Opinioni

Lettere. La fanciulla morta di via Vicaria Vecchia. «Gettata» come un vuoto a perdere

Le nostre voci di Marina Corradi martedì 13 giugno 2017

Caro Avvenire,
è di domenica, sui giornali locali di Napoli, la notizia di una ragazza adolescente di origine asiatica, morta, avvolta in una coperta e depositata su un cumulo di rifiuti in una via del rione Forcella, in attesa di un mezzo compattatore che la gettasse in qualche discarica. Quasi certamente una vittima di quel sottobosco fatto di una miriade di microaziende dove a Forcella si produce e si sfrutta solo in nome del dio denaro, senza fermarsi nemmeno davanti alla morte di una fanciulla.

Vittorio Colavitto

In via Vicaria Vecchia all’angolo con Vico Scassacocchi, a Forcella, nel cuore di Napoli e non lontano dall’Università, sabato accanto ai cassonetti i passanti hanno notato un tappeto arrotolato e abbandonato. Uno qualunque dei rifiuti ingombranti che è facile trovare per le vie della città, sembrava.

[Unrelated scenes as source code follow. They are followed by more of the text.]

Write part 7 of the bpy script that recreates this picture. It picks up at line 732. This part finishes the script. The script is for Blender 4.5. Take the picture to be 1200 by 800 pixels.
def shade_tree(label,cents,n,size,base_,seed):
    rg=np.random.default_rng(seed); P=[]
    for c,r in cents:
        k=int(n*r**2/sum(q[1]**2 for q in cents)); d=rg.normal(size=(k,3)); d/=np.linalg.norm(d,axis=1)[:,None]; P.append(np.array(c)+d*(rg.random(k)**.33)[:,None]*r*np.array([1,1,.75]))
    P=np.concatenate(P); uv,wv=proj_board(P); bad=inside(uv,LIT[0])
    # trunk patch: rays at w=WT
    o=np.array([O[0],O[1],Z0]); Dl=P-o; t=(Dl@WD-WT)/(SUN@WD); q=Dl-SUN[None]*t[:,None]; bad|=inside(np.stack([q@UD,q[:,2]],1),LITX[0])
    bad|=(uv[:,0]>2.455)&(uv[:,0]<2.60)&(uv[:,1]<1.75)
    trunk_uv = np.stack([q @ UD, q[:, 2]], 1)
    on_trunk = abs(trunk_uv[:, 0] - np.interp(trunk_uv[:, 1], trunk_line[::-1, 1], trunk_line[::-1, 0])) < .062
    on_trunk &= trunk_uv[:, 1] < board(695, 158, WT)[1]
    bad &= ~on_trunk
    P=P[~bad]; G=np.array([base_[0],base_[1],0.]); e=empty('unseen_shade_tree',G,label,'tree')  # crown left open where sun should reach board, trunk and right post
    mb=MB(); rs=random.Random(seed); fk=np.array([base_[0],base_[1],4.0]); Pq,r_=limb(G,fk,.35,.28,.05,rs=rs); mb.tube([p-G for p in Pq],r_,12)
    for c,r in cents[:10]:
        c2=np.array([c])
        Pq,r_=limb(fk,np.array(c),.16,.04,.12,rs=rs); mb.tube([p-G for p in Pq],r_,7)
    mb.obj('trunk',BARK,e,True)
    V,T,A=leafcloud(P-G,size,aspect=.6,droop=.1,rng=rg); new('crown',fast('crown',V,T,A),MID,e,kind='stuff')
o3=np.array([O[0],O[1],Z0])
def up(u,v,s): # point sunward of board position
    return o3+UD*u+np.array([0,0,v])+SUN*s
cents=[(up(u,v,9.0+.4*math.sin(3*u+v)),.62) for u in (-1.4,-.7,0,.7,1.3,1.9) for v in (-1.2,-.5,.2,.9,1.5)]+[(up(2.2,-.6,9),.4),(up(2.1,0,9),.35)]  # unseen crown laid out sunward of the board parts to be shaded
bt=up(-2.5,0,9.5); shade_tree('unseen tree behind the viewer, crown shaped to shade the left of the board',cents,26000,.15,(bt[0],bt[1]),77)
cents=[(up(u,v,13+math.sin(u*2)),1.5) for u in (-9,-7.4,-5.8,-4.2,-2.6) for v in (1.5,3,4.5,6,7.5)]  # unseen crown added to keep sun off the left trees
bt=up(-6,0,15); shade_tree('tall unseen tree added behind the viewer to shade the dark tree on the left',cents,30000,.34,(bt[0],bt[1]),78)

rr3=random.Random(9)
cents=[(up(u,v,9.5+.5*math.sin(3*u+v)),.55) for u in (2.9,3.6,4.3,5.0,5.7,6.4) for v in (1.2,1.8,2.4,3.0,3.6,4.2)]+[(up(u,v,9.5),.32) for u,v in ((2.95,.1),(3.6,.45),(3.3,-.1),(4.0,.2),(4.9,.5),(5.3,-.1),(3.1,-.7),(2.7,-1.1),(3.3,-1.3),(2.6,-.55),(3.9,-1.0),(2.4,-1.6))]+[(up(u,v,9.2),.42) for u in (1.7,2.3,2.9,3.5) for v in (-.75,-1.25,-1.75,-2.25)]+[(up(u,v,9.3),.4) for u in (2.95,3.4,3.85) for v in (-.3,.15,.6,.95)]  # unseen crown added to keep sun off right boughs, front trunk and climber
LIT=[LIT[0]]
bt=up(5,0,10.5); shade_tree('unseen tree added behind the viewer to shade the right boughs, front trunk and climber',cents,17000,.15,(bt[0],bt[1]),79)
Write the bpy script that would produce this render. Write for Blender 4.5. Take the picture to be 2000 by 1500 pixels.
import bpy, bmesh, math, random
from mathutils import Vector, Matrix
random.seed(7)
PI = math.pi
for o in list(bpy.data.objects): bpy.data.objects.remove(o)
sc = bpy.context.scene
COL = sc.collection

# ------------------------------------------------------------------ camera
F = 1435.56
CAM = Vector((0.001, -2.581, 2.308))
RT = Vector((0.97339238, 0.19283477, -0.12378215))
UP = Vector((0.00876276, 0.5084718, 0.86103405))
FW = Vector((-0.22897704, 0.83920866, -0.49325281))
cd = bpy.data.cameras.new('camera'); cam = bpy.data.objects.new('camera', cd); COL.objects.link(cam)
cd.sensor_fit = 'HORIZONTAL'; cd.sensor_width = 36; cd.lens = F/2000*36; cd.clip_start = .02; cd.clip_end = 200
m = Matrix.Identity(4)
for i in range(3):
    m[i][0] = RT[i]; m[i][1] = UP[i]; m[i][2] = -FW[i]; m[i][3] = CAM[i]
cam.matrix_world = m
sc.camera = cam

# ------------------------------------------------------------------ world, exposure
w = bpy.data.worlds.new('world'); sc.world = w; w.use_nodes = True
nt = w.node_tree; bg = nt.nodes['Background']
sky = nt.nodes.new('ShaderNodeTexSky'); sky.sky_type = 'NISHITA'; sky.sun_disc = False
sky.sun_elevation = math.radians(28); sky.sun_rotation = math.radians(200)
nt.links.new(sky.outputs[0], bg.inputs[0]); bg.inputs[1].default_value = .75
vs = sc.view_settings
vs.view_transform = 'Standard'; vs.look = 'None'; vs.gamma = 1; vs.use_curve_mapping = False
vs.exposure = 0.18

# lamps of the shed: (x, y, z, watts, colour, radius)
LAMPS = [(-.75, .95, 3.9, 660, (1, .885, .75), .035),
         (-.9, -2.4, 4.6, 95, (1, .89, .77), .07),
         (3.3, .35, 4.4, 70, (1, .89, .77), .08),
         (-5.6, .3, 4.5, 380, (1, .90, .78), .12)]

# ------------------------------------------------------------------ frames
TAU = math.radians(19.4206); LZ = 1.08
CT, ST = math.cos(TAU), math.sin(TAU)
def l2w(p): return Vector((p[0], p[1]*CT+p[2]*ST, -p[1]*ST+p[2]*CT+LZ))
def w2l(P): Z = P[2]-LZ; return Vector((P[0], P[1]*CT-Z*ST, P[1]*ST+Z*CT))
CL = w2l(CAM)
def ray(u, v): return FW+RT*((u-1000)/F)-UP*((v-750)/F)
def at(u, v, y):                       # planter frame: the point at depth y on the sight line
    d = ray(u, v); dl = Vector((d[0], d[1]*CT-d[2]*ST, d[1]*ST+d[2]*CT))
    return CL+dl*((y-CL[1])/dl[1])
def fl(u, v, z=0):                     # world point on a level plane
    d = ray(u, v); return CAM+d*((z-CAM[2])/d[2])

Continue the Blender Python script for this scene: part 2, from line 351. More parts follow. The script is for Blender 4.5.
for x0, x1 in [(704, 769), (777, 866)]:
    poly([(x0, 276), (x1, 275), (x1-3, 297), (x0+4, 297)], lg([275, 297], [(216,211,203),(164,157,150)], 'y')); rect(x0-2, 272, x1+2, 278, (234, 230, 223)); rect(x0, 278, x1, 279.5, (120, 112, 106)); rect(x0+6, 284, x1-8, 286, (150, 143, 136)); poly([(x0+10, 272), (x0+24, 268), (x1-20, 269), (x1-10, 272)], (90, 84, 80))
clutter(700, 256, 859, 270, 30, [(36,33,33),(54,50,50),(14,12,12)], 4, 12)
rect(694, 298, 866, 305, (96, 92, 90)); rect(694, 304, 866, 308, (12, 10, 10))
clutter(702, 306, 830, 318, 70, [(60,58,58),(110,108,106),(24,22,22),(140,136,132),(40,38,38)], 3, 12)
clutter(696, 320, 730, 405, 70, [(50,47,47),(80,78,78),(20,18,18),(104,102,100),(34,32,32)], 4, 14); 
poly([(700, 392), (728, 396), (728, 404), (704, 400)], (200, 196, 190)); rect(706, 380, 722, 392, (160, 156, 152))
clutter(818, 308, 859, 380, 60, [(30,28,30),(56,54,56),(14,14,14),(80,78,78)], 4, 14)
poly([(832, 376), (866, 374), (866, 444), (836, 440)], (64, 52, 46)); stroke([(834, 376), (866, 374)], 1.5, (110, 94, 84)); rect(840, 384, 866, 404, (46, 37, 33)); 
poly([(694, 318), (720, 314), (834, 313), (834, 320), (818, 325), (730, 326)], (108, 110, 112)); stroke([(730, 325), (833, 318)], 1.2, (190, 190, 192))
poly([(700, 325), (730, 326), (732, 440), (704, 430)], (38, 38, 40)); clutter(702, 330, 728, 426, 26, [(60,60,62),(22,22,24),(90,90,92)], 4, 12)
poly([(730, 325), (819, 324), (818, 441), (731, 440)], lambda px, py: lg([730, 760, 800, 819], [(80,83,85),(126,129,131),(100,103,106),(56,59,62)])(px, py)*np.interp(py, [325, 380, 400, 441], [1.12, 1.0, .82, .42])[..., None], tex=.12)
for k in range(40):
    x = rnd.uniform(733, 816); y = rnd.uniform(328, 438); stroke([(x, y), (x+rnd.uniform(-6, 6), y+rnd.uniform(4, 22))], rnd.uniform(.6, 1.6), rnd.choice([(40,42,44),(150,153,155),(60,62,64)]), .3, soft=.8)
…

Ma dal tappeto spuntavano due scarpe. Dentro, morta, una giovanissima donna dai tratti asiatici, non più di vent’anni, forse solo quindici. Era vestita, non presentava ferite da arma da fuoco o da taglio, ma solo una grossa ecchimosi fra il naso e gli occhi, come se avesse preso un pugno. Nessun documento, niente che permettesse di identificarla. In attesa dell’autopsia non si può escludere una morte per overdose, oppure, come ipotizza la polizia e il lettore, che la ragazza venisse da una delle cento microaziende sommerse di Forcella, dove cinesi e pakistani lavorano in nero ad assemblare pelletteria. In condizioni durissime, con ritmi insostenibili. Che la sconosciuta fosse una delle piccole operaie di questi laboratori? Una parola, una protesta, un violento pugno in piena faccia, a insegnarle a star zitta? Vent’anni, al massimo. Forse solo quindici. L’età in cui consideriamo i nostri figli ancora quasi bambini. Ciò che colpisce come uno schiaffo è che, qualunque sia stata la causa della morte, chi doveva disfarsi del corpo non ha nemmeno pensato a occultarlo, o a seppellirlo. Semplicemente lo ha abbandonato dentro a un tappeto, in mezzo ad altri rifiuti, contando sul fatto che nessuno facesse caso a quell’involucro, tra tanti altri. È questo trattare un essere umano come una cosa, come “roba”, che atterrisce nella scarna cronaca della storia di Forcella. Non hanno nemmeno nascosto il cadavere di quella poveretta: l’hanno buttata, come un vuoto a perdere. Vent’anni, forse quindici. Vittima forse di un sottomondo che convive con l’Italia che chiamiamo civile. Ma siamo grati, in questa piccola storia terribile, al lettore, che la sconosciuta di Forcella l’ha chiamata col giusto nome: fanciulla. La giovanissima morta di via Vicaria Vecchia era una fanciulla.